The AA began attacking the last standing junta battalion in besieged Maungdaw on October 14 and fierce clashes have continued to escalate there, local sources said.
A junta jet fighter dropped two bombs on AA positions close to 3rd-Mile Village, near the Border Guard Police Battalion No. 5 base, on Friday morning, said a source on the ground.
"It has been four days since the AA launched an offensive attack on the Border Guard Police Battalion No. 5. The regime responded to the AA attacks with aerial support," the source told DMG.
A Y-12 military aircraft airlifted weapons and food to the Border Guard Police Battalion No. 5 and nearby positions, the source added.
A junta jet fighter reportedly carried out airstrikes in Maungdaw Township from 10 a.m. to 5 p.m. on October 17.

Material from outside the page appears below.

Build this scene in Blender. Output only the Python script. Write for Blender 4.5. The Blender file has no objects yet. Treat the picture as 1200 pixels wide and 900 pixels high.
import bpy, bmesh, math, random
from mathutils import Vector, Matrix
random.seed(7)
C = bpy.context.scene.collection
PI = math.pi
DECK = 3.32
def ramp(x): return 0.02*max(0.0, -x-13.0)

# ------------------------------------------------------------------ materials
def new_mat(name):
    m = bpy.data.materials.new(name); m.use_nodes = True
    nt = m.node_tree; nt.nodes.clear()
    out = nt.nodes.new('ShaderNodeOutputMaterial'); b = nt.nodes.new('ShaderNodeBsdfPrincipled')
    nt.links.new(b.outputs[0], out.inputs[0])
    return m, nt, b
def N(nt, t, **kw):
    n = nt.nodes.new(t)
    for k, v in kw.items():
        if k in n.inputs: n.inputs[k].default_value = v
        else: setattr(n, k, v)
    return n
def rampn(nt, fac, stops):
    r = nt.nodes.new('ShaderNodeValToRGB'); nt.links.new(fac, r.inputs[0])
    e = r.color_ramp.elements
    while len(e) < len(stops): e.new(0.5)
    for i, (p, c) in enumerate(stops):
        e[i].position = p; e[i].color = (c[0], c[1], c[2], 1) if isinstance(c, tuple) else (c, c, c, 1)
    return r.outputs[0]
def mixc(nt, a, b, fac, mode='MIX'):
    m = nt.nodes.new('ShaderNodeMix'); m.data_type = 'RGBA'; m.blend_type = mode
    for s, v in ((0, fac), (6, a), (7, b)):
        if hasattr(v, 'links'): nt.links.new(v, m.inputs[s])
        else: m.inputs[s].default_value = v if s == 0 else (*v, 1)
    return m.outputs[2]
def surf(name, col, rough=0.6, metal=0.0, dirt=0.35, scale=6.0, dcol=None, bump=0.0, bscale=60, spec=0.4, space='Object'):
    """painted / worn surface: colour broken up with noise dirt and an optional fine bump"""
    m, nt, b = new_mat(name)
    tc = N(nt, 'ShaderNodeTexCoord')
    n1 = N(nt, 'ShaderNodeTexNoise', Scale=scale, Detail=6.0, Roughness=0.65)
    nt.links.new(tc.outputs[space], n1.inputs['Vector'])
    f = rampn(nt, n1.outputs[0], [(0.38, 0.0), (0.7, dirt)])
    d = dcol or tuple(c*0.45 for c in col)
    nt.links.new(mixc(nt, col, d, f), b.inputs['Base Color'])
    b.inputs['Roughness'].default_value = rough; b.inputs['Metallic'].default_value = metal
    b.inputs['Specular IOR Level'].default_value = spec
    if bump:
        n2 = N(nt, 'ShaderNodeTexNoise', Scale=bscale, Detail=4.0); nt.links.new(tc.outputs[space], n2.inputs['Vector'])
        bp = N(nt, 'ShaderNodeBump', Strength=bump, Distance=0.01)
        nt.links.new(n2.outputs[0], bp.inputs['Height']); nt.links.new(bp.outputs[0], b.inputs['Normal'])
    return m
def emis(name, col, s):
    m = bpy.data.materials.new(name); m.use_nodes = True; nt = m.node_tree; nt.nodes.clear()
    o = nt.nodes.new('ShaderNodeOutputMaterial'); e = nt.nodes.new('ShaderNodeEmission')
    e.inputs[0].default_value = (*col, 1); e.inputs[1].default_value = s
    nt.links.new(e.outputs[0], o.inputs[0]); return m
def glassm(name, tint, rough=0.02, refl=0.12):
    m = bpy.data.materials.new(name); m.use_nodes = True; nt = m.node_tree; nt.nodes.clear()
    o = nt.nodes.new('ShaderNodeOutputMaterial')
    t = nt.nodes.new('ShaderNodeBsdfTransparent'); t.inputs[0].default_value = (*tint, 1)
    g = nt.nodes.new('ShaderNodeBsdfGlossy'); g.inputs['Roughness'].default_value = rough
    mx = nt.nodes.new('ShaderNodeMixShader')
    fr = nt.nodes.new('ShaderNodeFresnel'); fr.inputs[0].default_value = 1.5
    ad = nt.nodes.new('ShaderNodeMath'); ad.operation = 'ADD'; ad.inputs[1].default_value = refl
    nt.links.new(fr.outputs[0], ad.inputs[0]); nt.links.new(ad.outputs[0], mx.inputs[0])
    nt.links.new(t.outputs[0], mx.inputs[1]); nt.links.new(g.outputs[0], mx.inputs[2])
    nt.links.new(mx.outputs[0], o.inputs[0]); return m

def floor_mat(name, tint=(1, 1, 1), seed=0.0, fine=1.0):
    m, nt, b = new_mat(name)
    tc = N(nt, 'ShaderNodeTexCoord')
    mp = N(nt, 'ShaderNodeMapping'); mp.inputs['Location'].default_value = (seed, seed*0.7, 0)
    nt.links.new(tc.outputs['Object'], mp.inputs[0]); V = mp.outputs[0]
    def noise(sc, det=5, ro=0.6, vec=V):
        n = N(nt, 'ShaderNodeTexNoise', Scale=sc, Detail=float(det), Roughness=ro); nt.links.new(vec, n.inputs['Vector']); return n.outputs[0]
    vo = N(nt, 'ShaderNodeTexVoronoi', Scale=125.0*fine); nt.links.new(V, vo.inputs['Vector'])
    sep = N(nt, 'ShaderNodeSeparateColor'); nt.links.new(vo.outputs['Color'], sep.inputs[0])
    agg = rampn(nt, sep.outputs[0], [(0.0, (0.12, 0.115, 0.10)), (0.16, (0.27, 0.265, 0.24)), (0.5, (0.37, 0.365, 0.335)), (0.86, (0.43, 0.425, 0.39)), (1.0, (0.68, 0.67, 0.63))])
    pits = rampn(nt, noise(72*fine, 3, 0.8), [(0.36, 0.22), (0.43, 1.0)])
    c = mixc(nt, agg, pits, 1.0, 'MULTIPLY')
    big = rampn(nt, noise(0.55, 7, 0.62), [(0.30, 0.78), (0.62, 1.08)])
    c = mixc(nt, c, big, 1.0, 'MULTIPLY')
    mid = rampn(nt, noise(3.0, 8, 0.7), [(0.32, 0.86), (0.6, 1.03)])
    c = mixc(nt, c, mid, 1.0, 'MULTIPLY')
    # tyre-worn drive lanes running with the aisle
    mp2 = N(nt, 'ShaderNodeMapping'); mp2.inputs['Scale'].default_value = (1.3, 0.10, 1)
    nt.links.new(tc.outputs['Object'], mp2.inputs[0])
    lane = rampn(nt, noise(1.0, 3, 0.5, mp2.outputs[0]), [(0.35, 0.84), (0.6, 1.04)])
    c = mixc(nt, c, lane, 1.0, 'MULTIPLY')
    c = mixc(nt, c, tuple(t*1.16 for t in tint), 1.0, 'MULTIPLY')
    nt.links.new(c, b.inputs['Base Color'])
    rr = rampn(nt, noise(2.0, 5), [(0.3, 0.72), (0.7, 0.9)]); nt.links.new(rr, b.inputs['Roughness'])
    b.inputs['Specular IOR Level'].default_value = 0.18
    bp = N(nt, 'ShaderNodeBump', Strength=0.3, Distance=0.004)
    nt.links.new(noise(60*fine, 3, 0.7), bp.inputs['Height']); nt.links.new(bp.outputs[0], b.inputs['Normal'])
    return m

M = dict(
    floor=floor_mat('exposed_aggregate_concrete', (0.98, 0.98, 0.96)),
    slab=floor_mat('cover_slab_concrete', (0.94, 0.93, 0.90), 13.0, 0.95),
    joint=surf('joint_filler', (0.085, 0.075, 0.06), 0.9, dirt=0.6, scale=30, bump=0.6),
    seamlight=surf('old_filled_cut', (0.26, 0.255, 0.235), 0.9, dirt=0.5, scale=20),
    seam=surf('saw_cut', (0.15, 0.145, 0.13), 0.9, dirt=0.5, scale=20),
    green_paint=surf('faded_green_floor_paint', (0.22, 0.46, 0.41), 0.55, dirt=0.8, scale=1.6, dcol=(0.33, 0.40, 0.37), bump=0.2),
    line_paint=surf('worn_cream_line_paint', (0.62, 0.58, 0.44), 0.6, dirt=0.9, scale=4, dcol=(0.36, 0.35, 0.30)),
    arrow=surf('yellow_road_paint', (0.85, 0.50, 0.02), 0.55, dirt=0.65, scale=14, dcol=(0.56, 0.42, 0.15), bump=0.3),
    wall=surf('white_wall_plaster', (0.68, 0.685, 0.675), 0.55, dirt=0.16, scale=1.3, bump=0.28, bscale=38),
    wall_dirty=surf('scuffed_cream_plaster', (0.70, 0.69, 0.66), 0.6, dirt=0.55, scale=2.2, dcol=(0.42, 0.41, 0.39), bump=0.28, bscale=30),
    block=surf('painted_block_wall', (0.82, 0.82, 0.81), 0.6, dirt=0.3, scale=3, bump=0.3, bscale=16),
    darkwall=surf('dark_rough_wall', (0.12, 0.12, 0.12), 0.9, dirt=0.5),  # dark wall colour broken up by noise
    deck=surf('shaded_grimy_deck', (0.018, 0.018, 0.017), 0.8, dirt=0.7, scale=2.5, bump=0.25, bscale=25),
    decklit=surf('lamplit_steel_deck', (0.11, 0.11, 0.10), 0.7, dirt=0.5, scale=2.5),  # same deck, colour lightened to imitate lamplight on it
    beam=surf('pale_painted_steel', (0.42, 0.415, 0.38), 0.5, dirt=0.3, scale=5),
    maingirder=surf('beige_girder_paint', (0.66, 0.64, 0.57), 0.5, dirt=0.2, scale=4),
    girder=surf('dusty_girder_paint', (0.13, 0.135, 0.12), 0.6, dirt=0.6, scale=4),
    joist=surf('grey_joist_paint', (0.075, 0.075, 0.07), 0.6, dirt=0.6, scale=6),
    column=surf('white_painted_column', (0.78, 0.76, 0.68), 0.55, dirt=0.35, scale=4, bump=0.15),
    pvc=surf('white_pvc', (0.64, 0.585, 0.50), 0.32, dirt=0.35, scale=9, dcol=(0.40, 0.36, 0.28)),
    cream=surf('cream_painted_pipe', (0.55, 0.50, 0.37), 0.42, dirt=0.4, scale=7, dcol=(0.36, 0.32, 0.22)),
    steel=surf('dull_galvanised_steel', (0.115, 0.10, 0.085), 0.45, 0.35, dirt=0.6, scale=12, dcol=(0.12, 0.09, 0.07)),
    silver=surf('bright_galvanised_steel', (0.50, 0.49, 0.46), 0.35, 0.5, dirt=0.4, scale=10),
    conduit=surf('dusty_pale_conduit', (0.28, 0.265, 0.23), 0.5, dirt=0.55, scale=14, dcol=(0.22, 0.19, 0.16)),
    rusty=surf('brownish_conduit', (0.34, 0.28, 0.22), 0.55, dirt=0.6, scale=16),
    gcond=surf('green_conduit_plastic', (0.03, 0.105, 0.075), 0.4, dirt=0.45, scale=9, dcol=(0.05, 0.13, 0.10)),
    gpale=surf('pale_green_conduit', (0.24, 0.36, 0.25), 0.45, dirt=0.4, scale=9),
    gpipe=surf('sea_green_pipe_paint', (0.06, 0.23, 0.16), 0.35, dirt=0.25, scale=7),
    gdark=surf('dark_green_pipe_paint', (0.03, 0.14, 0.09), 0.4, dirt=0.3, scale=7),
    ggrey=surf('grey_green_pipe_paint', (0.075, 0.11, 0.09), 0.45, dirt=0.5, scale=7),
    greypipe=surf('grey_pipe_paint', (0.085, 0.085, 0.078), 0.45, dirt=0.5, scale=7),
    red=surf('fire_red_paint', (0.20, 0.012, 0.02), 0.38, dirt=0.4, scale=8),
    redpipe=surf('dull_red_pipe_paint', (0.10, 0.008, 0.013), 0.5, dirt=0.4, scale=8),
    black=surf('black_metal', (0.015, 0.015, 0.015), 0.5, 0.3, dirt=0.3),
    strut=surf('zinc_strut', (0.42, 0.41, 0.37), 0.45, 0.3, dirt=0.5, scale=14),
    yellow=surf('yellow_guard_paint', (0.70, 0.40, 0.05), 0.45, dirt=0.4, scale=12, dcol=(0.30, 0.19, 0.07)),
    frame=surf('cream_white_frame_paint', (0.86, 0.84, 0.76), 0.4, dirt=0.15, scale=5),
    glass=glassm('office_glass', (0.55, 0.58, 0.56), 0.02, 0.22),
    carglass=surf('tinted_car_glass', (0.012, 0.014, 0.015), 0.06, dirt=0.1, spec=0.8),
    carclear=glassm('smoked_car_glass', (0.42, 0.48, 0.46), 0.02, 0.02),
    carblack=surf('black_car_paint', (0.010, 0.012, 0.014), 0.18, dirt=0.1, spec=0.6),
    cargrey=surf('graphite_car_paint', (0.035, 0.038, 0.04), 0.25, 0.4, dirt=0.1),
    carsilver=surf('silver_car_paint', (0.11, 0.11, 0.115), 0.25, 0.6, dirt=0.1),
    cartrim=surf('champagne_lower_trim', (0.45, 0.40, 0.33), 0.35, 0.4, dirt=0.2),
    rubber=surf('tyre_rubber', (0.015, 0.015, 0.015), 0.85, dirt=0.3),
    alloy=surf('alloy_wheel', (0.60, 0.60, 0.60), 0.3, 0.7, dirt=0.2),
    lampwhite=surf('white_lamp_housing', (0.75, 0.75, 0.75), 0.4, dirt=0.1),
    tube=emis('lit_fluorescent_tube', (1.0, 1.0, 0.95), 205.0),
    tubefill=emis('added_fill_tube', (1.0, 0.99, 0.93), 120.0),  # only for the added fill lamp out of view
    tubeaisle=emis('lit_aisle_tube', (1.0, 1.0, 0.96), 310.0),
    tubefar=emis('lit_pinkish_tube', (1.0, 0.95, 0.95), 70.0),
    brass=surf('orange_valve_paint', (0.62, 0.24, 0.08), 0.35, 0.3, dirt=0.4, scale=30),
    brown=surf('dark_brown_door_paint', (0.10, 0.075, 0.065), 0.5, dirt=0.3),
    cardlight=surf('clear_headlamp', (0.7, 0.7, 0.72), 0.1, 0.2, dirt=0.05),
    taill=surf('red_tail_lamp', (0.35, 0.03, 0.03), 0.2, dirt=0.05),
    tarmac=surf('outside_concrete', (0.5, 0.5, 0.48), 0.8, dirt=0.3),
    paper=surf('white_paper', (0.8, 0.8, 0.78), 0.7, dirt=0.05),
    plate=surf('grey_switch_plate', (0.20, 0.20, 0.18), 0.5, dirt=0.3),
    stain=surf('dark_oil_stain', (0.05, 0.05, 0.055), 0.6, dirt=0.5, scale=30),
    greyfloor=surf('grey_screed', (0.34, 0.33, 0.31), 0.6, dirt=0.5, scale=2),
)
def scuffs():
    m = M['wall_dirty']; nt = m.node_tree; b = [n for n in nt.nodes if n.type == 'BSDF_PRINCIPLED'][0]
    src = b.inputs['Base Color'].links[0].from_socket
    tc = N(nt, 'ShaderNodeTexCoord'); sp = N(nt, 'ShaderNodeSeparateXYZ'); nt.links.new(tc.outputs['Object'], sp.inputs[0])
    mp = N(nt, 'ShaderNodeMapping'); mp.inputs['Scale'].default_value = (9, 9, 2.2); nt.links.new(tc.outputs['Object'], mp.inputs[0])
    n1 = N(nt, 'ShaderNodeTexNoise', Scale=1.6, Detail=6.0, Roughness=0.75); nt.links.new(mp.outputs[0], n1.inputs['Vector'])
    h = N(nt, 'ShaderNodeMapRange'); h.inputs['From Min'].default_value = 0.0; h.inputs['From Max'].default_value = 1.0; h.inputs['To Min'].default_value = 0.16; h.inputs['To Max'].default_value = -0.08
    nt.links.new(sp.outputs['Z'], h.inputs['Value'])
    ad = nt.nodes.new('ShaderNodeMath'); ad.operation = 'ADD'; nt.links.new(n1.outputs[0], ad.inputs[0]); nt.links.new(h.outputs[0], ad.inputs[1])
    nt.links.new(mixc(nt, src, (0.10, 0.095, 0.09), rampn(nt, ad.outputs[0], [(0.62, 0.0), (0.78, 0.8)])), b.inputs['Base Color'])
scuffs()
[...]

Four civilians including a child were injured and some homes and shops were reduced to ashes in a regime air assault on Aungmingalar Village, Maungdaw Township, at around 2 p.m. on October 16.
Hundreds of local people from Thayargon, Aungzeya, Aungmingalar and Pharwatchaung villages, near the Border Guard Police Battalion No. 5 base, have been displaced by junta airstrikes.
"The AA launched an offensive attack on the Border Guard Police Battalion No. 5, using rockets, mortars and attack drones. Locals from nearby villages were displaced by the regime airstrikes. The displaced civilians are afraid that they will be attacked by the Arakan Rohingya Salvation Army (ARSA)," said a local man.
The Dhaka-based Daily Sun newspaper reported that at least 26 houses in a village in Teknaf, Bangladesh, near the country's border with Myanmar, developed cracks due to vibrations caused by heavy weapons fire in neighbouring Arakan State.
Junta-held Maungdaw is situated on the Myanmar-Bangladesh border and is an important town for the military regime both economically and politically.